En cualquier caso, la creencia en la trascendencia y lo sobrenatural es algo que precede a las religiones, en forma de animalismo, magia o fetichismo que suponen una etapa previa a la creencia religiosa, y responde a una necesidad psicológica del ser humano que lo lleva a cuestionar su existencia. Lo relevante de las tres religiones monoteístas, que reconocen su origen en Abraham, es su expansión universal, debido principalmente a su relación con el poder político. El afianzamiento de estas religiones, que aún hoy siguen compitiendo y procurando ser más fuertes, no proviene de sus mensajes de paz y amor, sino de relaciones espurias con emperadores, reyes, guerreros y gobernantes, junto a los cuales supo utilizar la fe ingenua que mueve a los creyentes mediante la obediencia acérrima al clero y la sumisión a la doctrina de las jerarquías eclesiásticas y, cómo no, civiles. Todas las religiones han procurado la autoridad indiscutible de papas, rabinos, imanes o ayatolás sobre la sociedad y el poder civil de cada época. De ahí que ninguna de ellas sea partidaria de la consolidación de Estados laicos, aún sean escrupulosamente respetuosos con todos los credos, donde estén garantizados por ley la tolerancia, la libertad y el respeto a los Derechos Humanos. Son beligerantes sobre su poderío terrenal, aunque su reino no sea de este mundo.

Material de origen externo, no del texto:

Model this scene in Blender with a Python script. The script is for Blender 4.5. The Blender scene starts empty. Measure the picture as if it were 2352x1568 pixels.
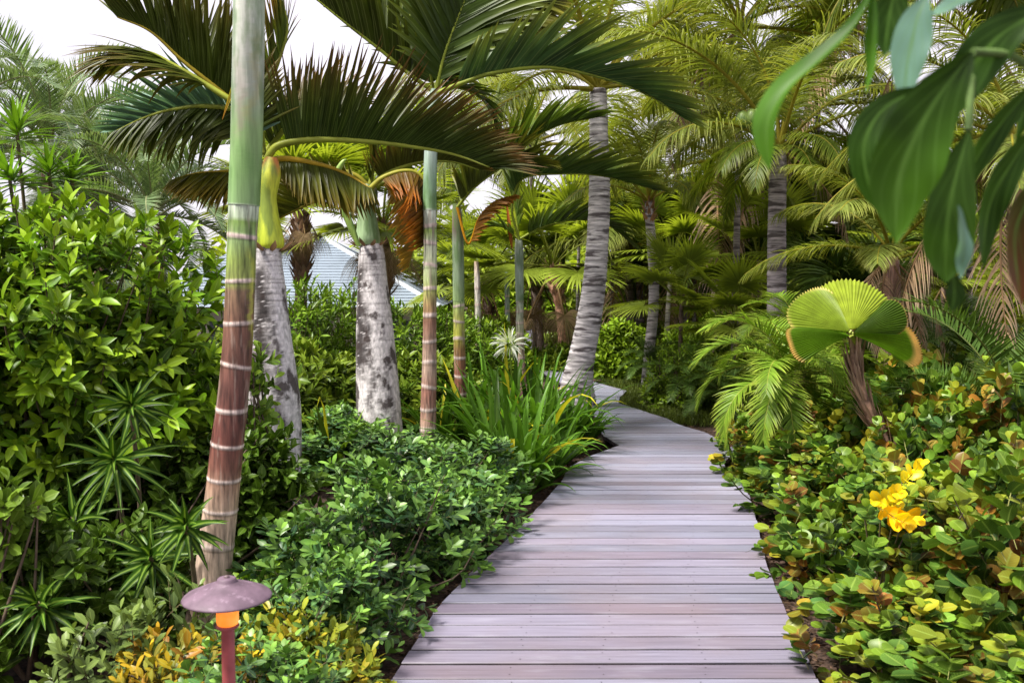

Este es, nada menos, el asunto que aborda en su libro, Dios en el laberinto, crítica de las religiones (editorial Debate), Juan José Sebreli, conocido intelectual argentino que, más que adherirse a una disciplina especializada, cultiva la filosofía, la sociología, la teoría política y, naturalmente, la teología. A sus 88 años, ha querido legar una revisión integral, monumental y despiadada de lo religioso, lo sagrado y lo divino desde el punto de vista científico, filosófico, político, teológico y literario. Agnóstico por honestidad racional, Sebreli reconoce no poder declararse ateo porque no puede negar ni afirmar con certeza algo que no puede (de)mostrar. Por eso considera que la religión seguirá existiendo mientras la ciencia no llegue a encontrar solución a todos los misterios del Universo, aunque el margen sea cada vez más pequeño. Ello es así porque el religioso, como sostenía Hume, cree saber lo que no puede contestar el científico, aunque ignore lo que el científico conoce. Y como no hay pruebas ni para el teísmo ni para el ateísmo, la actitud más honesta es, según Sebreli, la lucidez y la modestia de aceptar lo mucho que todavía se ignora y tener el coraje de decir “no sé”, una ignorancia consciente de sí misma y una sabiduría conocedora de sus límites. Es decir, un agnosticismo como actitud del pensamiento.
Se trata, pues, de un libro que recomiendo enfáticamente a quienes cuestionan todo dogma y desconfían del irracionalismo, sea económico, político o religioso. Un libro que me ha enriquecido este verano.